#### Task input
= = = = = = =
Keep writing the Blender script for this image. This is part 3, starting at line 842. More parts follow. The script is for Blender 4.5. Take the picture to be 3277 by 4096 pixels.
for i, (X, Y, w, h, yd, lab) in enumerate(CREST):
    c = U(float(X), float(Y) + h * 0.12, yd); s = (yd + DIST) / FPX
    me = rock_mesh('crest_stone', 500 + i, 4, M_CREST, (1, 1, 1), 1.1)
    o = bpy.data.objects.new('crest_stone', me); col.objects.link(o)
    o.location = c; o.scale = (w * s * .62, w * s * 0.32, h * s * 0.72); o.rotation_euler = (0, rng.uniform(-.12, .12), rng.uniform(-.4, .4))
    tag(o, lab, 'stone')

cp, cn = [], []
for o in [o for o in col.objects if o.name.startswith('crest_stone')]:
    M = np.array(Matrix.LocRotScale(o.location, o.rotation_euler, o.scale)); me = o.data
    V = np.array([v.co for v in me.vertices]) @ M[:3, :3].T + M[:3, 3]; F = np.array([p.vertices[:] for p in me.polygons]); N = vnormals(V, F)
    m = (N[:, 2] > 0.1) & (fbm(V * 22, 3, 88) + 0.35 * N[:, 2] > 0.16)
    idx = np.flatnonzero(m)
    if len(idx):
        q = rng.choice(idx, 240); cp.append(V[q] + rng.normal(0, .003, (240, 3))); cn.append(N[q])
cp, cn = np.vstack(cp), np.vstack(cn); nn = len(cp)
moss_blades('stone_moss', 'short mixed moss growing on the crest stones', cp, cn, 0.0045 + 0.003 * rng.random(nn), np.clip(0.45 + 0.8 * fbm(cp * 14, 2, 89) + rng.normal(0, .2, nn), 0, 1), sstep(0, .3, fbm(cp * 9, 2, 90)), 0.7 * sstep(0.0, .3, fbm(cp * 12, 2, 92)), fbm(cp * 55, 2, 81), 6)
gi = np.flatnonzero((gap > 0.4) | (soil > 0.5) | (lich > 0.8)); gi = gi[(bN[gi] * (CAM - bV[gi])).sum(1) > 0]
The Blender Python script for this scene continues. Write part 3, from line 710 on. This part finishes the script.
= = = = = = =
#### Brief
Look over the listing above. Pick out and copy every line that includes "This".

#### Exercise answer
Keep writing the Blender script for this image. This is part 3, starting at line 842. More parts follow. The script is for Blender 4.5. Take the picture to be 3277 by 4096 pixels.
The Blender Python script for this scene continues. Write part 3, from line 710 on. This part finishes the script.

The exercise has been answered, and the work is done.